17 March 2019
The two southern clusters discovered by Clyde Tombaugh in 1938 may be very small and they may be very faint – but what a delight to observe the two southern clusters discovered by the extraordinary young man who discovered Pluto.
He published their discovery in the Astronomical Society of the Pacific under the title, Two New Faint Galactic Star Clusters, writing: “In the course of the Trans-Neptunian planet search survey with the 13-inch Lawrence Lowell Telescope, I recently came upon two faint, open, galactic star clusters.
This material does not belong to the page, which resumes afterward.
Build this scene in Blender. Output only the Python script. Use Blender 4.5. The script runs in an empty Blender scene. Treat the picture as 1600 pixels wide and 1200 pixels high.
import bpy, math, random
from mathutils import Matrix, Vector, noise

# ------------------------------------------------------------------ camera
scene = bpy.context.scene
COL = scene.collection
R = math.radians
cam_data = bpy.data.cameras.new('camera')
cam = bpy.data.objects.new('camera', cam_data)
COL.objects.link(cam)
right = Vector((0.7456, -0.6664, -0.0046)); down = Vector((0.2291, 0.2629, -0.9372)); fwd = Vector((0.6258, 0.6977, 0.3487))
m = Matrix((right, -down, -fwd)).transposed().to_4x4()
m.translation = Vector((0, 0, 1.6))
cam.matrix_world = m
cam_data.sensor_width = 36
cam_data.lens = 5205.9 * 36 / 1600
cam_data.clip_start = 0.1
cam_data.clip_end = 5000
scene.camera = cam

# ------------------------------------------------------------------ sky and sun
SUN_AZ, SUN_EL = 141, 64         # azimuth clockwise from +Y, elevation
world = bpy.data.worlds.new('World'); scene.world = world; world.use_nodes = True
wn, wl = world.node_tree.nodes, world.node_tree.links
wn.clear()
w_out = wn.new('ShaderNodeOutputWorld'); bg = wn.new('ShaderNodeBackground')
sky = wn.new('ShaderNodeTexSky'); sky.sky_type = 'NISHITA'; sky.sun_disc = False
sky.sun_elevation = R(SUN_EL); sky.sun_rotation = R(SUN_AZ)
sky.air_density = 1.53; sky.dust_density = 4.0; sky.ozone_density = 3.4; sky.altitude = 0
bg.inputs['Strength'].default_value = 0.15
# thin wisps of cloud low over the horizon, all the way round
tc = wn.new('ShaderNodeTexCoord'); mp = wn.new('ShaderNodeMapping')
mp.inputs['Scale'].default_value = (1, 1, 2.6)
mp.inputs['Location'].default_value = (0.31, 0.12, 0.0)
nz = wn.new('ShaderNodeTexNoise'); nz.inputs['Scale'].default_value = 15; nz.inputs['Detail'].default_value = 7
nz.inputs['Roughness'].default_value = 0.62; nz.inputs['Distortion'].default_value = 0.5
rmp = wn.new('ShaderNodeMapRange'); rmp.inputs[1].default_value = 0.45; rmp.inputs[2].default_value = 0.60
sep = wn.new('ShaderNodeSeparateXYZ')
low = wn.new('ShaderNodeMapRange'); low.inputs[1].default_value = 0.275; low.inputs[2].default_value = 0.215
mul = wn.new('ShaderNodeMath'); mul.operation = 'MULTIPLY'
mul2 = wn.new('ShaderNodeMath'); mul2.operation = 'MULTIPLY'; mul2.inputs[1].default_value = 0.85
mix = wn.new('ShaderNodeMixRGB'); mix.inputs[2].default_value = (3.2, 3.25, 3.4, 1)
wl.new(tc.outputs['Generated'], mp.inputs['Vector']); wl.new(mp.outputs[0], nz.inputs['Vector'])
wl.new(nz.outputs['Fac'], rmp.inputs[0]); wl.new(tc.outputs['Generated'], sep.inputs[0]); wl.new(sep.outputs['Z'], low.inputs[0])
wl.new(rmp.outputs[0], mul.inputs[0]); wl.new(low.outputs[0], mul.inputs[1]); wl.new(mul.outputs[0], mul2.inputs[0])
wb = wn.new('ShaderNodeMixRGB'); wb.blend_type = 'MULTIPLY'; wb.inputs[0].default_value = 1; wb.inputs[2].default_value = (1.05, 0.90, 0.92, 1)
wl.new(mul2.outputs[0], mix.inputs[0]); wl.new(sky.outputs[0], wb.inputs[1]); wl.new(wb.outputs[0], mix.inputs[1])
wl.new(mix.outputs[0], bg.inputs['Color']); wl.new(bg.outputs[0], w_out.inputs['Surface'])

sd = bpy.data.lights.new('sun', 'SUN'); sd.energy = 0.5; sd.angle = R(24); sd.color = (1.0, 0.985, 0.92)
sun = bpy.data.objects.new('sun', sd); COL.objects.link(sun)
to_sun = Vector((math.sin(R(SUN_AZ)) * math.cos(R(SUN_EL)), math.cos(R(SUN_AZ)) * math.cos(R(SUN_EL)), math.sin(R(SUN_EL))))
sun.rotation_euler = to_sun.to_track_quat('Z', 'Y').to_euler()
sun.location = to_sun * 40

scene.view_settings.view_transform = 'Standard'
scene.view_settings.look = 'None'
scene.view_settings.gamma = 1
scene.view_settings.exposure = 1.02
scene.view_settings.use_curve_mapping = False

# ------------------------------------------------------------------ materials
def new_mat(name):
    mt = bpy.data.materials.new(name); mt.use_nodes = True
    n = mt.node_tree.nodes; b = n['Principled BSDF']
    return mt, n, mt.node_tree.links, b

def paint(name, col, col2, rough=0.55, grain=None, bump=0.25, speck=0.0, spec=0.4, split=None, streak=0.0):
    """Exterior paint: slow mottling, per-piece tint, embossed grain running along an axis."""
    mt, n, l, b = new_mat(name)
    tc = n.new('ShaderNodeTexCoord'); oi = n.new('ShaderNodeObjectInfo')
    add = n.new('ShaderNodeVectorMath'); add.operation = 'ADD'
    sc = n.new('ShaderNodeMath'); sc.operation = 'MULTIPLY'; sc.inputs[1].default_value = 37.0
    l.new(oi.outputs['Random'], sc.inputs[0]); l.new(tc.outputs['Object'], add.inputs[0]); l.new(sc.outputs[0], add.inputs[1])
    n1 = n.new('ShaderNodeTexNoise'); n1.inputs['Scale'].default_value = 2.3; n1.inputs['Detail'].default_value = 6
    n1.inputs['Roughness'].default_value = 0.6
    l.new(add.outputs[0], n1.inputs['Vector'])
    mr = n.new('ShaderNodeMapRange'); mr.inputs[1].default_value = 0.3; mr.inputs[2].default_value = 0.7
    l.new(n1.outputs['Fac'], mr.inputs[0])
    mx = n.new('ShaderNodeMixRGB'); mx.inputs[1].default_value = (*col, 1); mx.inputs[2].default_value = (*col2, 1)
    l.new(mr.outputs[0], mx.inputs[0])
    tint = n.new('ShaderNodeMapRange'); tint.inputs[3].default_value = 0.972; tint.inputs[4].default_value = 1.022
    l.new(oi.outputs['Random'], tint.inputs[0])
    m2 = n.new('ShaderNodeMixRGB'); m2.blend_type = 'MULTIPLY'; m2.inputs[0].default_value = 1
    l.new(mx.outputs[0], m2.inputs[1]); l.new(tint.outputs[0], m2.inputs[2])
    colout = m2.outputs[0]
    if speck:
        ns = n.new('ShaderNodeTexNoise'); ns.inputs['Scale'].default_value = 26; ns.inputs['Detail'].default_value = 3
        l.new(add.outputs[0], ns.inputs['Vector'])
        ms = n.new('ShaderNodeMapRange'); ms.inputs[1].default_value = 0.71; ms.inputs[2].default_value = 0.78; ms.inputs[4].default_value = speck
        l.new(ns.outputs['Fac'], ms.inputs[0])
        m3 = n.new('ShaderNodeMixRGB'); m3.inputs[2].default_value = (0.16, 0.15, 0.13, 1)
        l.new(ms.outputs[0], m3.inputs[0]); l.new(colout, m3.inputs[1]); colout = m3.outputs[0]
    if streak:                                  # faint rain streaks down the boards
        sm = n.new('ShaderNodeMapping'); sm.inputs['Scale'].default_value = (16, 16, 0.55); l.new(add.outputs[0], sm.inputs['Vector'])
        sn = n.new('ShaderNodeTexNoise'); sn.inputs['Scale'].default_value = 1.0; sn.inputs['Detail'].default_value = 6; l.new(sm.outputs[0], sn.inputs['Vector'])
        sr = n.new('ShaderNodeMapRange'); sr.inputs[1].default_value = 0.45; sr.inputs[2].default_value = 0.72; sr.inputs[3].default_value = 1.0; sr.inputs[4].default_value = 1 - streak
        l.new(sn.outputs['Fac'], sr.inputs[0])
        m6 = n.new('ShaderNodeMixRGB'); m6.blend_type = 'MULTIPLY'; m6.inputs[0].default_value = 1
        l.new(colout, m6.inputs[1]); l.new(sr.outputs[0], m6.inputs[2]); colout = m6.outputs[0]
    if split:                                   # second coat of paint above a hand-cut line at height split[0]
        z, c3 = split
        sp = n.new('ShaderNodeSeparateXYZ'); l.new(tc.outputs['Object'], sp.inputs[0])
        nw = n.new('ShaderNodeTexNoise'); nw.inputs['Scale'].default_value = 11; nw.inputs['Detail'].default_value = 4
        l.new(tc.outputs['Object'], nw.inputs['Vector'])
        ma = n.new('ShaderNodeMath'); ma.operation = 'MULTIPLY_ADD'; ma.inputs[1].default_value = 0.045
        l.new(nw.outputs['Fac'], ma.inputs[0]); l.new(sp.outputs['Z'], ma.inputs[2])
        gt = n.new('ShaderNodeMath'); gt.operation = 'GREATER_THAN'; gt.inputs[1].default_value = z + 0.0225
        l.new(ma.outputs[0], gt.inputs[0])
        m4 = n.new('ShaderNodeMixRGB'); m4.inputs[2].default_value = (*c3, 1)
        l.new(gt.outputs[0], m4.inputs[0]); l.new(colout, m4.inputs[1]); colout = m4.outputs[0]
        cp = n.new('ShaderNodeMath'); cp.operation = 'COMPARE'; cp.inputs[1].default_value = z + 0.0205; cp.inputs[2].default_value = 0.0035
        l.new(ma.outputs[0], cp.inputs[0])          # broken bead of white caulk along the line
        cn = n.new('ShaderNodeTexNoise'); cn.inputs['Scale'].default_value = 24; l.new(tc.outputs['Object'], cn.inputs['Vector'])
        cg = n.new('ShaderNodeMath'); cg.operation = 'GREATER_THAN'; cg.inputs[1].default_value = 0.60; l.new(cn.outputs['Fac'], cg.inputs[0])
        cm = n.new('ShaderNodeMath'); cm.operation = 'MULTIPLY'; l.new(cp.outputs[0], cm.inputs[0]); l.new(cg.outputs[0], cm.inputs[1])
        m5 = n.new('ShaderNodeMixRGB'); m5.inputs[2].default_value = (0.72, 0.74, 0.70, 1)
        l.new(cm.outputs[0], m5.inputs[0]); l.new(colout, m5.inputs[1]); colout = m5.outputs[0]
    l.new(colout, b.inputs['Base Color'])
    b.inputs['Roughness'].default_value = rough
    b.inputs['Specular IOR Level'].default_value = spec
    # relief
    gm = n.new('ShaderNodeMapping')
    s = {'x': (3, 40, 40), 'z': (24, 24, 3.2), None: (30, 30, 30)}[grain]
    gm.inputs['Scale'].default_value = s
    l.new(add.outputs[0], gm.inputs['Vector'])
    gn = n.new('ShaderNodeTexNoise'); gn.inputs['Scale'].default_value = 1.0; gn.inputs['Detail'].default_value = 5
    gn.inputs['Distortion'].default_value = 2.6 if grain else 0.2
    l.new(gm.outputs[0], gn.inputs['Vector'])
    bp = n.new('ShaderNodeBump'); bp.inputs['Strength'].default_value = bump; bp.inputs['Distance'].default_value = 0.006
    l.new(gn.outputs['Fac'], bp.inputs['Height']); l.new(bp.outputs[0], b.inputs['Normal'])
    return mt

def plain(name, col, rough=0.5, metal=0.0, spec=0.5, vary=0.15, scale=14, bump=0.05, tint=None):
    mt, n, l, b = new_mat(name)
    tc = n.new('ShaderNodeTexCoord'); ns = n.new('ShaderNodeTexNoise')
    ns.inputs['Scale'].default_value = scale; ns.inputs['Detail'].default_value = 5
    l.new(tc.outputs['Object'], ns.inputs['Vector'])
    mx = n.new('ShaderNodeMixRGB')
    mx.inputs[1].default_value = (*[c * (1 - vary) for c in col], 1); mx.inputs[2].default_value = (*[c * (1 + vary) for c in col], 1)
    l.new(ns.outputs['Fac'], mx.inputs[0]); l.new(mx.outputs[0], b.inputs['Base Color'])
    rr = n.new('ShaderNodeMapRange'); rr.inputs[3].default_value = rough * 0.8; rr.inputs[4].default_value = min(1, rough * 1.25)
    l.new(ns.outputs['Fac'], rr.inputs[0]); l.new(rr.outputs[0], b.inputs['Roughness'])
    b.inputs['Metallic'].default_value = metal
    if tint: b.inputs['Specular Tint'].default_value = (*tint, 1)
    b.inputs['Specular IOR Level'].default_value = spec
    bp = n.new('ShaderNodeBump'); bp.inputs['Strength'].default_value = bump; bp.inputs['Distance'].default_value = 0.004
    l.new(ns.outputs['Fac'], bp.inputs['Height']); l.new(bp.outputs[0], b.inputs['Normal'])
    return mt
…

The two clusters are actually within two-thirds of a degree of each other.”
In 1957, the German astronomer Hans Haffner, who was working as Director of the Boyden Observatory in Bloemfontein, South Africa, published his discovery of 26 new open clusters in the southern Milky Way (Puppis and Canis Major, to be precise) but his Haffner 1 and 2 were indeed Tombaugh 1 and 2.
Tombaugh discovered 5 clusters in all, one of which – Cluster No. 3 – he found to be IC 166. Tombaugh 4 lies in Cassiopeia and Tombaugh 5 lies in Camelopardalis.
Our two southern Tombaugh clusters lie in the rich star fields of Canis Major. I have included Tombaugh’s notes regarding the two clusters – it is always enjoyable to compare what one is seeing through the telescope with what the discoverer of the object saw.
RA 07 00 30.2 Dec -20 34 08
Mag –
Size 6.1′
Dist 9,784 l-y
Note: Cluster No. 1 has an angular diameter of about 5 minutes of arc. The individual stars, of which I counted about thirty, are of the 14th and 15th magnitudes. It is hard to understand how this one has been missed, although the numerous stars of the sky field would tend to obscure the cluster.1
RA 07 00 30.2 Dec -20 34 08
Mag –
Size 6.1′
Dist 43,248 l-y
Note: Cluster No. 2 has an angular diameter of only 2 minutes of arc. About twenty-five stars are shown, ranging from the 16th to the 17th magnitudes. This cluster is evidently more remote than the other one.